John White on Geoff Bent

50 Years On – Geoff Bent

By John White

Of all of our Red heroes lost in the snow and ice of Munich that grey Thursday in Feb 1958, the case of Geoff Bent, Salford born in 1932, is probably the most poignant and difficult to write about.

In many respects, Geoff was probably like any number of understudies anywhere - good enough in his own right to get a place at almost any football club in the land. But as a local lad, he joyously signed trainee forms for his heroes Manchester United on leaving school in August 1948 just a month away from his 16th birthday.

Little could he have known then that secure and valuable to his club as he certainly was, his United career was to be a brief and not so glorious one, being kept well in the background at Old Trafford as cover for the man who would ascend to the captaincy of Manchester United - and also automatic left back for England - Manchester-born Roger Byrne.

All this was in the future back then and Geoff must have been on cloud nine as he signed his name on that first contract for Matt Busby in August 1948. I’ll bet he was even more ecstatic in May of the following year when he signed his professional contract!

I genuinely hope that Geoff gleaned every moment of personal joy from those two highlight events - because the lad wouldn’t be getting much joy in the way of appearances for the Reds!

It was actually well over 5 long years later before he made his first team debut in the away game at Turf Moor in the 4-2 win over Burnley in late 1954 which IMO speaks volumes for the health, form and consistency of performance from Roger Byrne who kept the lad out for all those years.

Probably THE highlight of his career (in his own view anyway) was taking the ball off the legendary Tom Finney in a game against Preston (one of his total of only12 first-team games).
He treasured the newspaper cutting of the event he valued so much.

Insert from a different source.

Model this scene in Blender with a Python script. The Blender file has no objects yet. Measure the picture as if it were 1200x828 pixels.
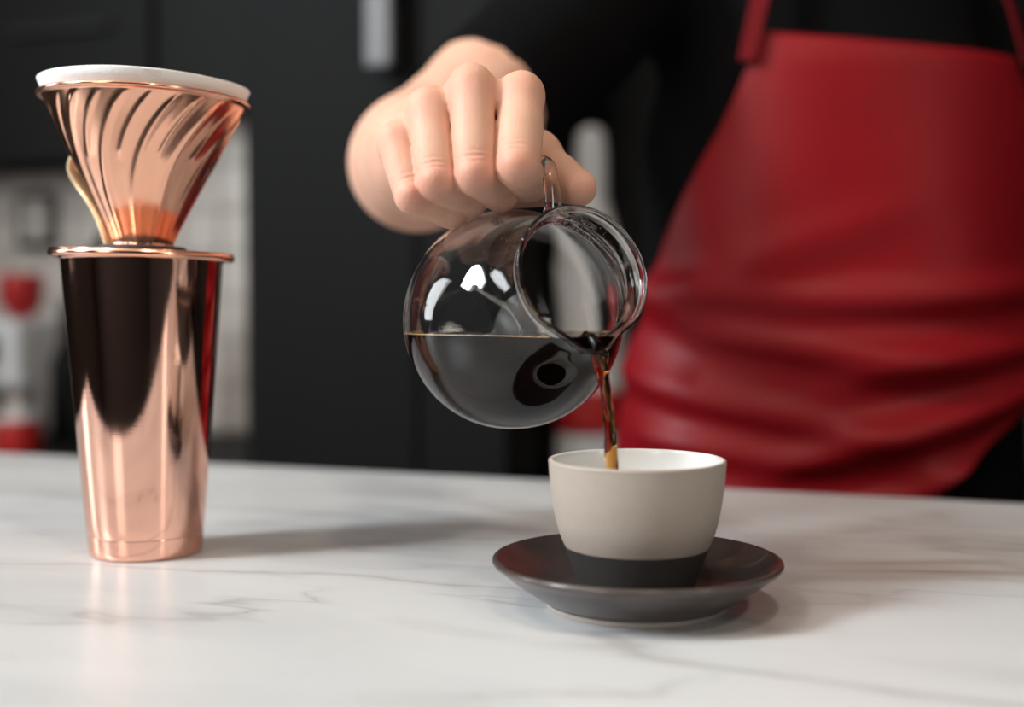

I think that is simultaneously wonderfully poignant and yet carries in it the joy of a footballer who was also a huge fan of the game's finest.

The whole bloody irony of his death at Munich was he only travelled to cover Roger Byrne who’d taken a knock in the Arsenal game on the previous Saturday.

In the end, Roger passed his fitness test and poor Geoff never even got to play in Belgrade. Remember, not even the substitutes bench was in play back then.

I think his wife Marion must have been doubly distraught at his death given his journey had proved to be unnecessary AND she was left with their 4 month old daughter to raise alone. So very sad.

I’m reliably informed that their daughter Karen went on to become a professional big band singer in a top Manchester dance hall. Her successful career is a great tribute to her mother’s battle to raise her through very difficult times.

Geoff was 25 and is buried in St John’s in the Salford borough of Pendlebury.

God grant you eternal rest Geoff and on behalf of all those many fans who never got the chance to say it, I'd like to say a huge retrospective thank you to you for your absolute loyalty to United's cause during what must have been soul-destroying for your personal career.